Scensters, wine fans and service industry stars gather at this
Bay View bar.


March 2019

On a brisk December day, passersby at the busy intersection of Lincoln and Kinnickinnic Avenues can’t help but notice a wall-sized, televised “fireplace” blazing in the former home of Bay View’s Refuge Café. Those curious enough to further investigate the signage-free spot find themselves inside Voyager, Milwaukee’s newest wine experience. One deliberately unlike others around the metro area.

Behind the bar stands Voyager’s trio of owners — elegant blond Kathryn “Katy” Lochmann (a Froedtert nurse by day), her bearded gentle giant of a husband Micah Buck, and their partner Jordan Burich, who counters his friends’ collective calm with an effervescence that makes it patently clear that he’s happy to be here. Their customers — including a klatch of rock stars from Milwaukee’s bar and restaurant scene seated at the far end of the bar — seem pretty pleased to be here too.

Pick your reasons why.

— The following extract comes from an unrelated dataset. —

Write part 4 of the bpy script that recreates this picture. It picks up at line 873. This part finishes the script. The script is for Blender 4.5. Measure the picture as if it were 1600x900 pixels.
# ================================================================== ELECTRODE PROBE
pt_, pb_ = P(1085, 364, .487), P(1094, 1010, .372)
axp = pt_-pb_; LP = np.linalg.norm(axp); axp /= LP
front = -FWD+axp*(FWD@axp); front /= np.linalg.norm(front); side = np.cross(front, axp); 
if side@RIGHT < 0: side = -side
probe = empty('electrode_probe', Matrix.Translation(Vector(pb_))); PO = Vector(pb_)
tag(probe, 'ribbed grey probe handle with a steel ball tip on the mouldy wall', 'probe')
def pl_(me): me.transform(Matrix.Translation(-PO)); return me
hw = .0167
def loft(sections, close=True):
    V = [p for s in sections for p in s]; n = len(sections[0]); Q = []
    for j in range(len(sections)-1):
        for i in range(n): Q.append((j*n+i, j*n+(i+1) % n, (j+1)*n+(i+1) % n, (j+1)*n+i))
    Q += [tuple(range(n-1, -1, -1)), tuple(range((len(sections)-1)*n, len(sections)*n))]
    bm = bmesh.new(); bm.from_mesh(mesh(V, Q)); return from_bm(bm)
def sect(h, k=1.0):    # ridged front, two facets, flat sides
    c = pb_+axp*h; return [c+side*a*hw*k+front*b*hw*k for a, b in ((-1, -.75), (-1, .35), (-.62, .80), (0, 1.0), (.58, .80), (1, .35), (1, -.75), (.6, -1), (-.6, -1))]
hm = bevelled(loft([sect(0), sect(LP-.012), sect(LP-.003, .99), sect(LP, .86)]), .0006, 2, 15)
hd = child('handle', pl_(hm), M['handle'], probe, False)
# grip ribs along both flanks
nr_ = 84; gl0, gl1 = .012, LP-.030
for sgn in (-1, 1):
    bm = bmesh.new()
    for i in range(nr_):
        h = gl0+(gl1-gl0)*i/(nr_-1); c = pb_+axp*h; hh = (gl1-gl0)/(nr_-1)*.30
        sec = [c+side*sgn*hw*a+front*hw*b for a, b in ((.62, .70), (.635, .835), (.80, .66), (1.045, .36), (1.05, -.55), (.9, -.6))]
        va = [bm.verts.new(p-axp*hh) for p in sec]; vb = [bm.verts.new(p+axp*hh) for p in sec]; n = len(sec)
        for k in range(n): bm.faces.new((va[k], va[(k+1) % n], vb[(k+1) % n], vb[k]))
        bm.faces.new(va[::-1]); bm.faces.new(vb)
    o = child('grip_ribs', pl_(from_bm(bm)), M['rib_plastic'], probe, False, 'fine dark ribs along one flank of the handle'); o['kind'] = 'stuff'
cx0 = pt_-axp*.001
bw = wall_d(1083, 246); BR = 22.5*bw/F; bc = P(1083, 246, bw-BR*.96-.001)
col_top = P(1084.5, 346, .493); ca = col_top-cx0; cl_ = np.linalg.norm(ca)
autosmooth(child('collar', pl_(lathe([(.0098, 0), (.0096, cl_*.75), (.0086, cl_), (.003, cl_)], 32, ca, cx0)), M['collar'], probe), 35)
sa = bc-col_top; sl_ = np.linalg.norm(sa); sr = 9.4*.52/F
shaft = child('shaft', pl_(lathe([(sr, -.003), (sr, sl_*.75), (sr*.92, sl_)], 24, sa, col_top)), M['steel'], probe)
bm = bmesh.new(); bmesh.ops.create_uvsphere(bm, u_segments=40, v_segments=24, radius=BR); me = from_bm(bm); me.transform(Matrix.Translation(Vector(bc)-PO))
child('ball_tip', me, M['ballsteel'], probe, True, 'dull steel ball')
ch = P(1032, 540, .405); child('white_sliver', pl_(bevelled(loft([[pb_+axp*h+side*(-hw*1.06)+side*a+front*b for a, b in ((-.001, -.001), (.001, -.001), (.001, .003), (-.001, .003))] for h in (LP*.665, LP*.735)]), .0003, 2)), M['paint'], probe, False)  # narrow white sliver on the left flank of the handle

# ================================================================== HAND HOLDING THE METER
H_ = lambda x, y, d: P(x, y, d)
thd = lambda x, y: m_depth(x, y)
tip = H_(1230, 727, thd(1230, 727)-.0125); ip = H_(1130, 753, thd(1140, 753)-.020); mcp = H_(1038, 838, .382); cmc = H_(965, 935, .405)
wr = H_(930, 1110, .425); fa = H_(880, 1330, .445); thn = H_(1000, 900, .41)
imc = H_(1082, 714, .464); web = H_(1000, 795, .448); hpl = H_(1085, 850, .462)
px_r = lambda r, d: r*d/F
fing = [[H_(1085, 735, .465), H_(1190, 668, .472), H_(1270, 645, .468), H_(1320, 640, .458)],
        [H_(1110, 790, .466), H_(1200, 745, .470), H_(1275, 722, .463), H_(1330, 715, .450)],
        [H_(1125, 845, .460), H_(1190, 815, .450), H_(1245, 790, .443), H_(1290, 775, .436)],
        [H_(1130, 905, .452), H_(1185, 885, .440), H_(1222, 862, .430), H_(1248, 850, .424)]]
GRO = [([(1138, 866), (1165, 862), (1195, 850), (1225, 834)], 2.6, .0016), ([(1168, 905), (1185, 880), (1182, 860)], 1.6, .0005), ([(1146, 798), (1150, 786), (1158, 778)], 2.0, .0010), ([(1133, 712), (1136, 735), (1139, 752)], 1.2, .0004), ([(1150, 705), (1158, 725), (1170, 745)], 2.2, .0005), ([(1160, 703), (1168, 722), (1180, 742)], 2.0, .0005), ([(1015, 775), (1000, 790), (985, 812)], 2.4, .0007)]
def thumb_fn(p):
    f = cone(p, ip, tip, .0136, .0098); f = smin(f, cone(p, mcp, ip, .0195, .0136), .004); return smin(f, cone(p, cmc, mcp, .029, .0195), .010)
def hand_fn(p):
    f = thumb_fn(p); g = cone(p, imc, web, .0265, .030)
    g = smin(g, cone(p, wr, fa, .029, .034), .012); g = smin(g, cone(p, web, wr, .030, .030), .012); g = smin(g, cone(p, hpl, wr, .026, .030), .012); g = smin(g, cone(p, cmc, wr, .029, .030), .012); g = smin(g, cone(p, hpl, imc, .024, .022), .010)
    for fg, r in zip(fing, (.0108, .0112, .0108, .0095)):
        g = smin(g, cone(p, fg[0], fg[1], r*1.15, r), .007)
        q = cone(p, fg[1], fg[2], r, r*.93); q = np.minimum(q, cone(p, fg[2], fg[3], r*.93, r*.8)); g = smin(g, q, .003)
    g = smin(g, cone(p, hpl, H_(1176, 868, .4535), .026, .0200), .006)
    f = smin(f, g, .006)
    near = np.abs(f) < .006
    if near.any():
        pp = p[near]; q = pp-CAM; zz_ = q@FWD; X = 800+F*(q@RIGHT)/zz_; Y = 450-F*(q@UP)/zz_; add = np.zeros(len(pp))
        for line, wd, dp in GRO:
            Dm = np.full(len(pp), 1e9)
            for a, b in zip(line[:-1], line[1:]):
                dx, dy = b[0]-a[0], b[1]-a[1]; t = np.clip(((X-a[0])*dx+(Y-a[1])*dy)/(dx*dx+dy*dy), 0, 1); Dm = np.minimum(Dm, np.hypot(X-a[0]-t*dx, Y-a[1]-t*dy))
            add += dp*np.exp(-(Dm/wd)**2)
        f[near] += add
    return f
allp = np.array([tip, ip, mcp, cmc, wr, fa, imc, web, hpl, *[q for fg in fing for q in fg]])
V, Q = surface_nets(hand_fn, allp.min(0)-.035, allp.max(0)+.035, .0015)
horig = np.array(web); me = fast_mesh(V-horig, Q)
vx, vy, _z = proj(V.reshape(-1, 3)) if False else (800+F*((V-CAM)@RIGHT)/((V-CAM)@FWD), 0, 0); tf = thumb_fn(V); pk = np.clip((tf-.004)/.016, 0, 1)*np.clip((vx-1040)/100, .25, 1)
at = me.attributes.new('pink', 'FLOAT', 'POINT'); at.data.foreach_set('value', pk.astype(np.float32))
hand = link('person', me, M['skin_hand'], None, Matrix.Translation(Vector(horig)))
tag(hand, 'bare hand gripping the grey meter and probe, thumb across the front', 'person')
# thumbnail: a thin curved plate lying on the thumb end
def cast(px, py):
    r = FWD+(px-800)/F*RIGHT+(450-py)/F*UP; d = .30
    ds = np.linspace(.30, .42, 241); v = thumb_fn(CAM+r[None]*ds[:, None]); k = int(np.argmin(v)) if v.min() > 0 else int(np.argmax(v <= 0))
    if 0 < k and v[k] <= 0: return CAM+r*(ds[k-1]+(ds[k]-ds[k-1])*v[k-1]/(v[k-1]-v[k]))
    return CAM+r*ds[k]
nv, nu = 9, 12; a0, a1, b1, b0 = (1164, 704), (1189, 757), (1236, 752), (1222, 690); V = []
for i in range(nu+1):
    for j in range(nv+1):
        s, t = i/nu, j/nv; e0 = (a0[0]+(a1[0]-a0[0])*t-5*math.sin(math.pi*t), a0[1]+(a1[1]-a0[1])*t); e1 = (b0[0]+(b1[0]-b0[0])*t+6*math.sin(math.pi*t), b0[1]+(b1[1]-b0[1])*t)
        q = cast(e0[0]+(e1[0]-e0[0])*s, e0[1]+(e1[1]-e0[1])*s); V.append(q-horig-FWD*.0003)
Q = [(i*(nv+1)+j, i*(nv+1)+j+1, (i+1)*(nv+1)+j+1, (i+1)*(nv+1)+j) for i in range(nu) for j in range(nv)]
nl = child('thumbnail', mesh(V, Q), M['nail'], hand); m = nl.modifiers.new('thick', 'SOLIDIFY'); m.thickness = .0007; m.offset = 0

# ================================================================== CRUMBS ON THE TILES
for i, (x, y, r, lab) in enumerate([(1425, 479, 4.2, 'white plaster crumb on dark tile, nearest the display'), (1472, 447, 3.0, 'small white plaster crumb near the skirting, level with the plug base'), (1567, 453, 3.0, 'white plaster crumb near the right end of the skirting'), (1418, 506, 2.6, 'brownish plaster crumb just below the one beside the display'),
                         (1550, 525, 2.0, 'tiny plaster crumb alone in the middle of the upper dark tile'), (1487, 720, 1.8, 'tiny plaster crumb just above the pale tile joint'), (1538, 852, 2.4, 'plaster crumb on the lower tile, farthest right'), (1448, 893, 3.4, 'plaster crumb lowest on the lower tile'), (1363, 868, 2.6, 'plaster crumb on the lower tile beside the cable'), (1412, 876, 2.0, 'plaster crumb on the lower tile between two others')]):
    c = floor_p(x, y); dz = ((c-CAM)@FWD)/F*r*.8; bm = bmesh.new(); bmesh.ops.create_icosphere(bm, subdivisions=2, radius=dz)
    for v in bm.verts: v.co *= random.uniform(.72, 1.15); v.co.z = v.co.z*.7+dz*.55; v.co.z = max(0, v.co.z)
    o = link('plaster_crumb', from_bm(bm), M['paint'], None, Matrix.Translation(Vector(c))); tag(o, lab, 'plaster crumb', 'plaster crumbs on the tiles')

Voyager’s bustling location invites irresistible people watching and a colorful clientele. And Bay View, long an enclave of funky-cool bars and restaurants, never really had a spot to indulge in the grape. Plus, Burich, Buck and Lochmann have a simple, agreeable take on what that pastime should look like: fun, unfussy and explorer-friendly. Glasses (plus a selection of beer and cocktails) here are both intriguing and surprisingly affordable. And the group encourages patrons to bring in food from neighboring establishments to make the evening last.

Burich says he launched his career as “a back-of-house guy, and migrated to the front,” while Buck honed his skills in Chicago and beyond. Eventually, both found themselves working for well-known Milwaukee restaurateurs Dan Van Rite and Dan Jacobs, becoming part of a tight-knit industry family and enjoying a front row seat to each other’s expanding talents. When Burich turned an eye toward opening a place of his own, Buck and Lochmann realized they had similar ambitions — and a stash of money to make them a reality.

“Between the three of us, we all have bigger dreams and goals and plans for different aspects of this sort of thing,” says Burich.  “But we wanted to have a nice, simple first step … a great spot to get affordable wine in Bay View.” Not to mention a home base for their hardworking comrades in the restaurant industry, many of who call Bay View home and are wary of the influx of hyper-modern condos and skyrocketing property values.

“Gentrification is hard to live through, especially if you’re someone who works in the service industry here and isn’t making a ton of money,” says Burich, who only recently moved his growing family out of the neighborhood (Buck and Lochmann lost their own Bay View home to a devastating fire, rallying the Voyager family on both sides of the bar). “But a bunch of our friends own really cool businesses down here. For us it’s a badge of honor to be Bay View business owners and support the community.”

“We want people to be able to afford to drink here,” Buck stresses. “That’s a big thing for us. I’ve worked in kitchens my entire adult life, and you could be making some of the best food in the city, being nominated for a James Beard Award, and you can’t afford to go and have a nice glass of wine. … So we have unique, interesting labels, from unique, interesting growers.”

And some single, special bottles that the trio say they’re willing to “take a bit of a bath on” to parse out in economical tasting sizes and onto the palates of eager wine drinkers.

“I don’t know this as fact, but I would argue that half of the wines that we have on our shelf aren’t being poured by the glass in the city,” Burich says. “You can only get them by the bottle. … You can come here and have a glass for $14 or have a half a glass for $7, and you’re not making that kind of commitment to something that you don’t know anything about.

“We want people who are wine nerds to find adventurous bottles, and we want people who are new to wine or less adventurous to have something comforting and familiar on the list,” Burich continues. “For us it’s really about just celebrating wine and camaraderie.”

“There’s no need for pretension or arrogance,” Buck says. “The fact of the matter is these are grapes that were grown by a farmer. Then they were put into a tank and fermented. Then they were put into a bottle, and we bought the farmer’s juice. It’s just juice that’s been well taken care of.”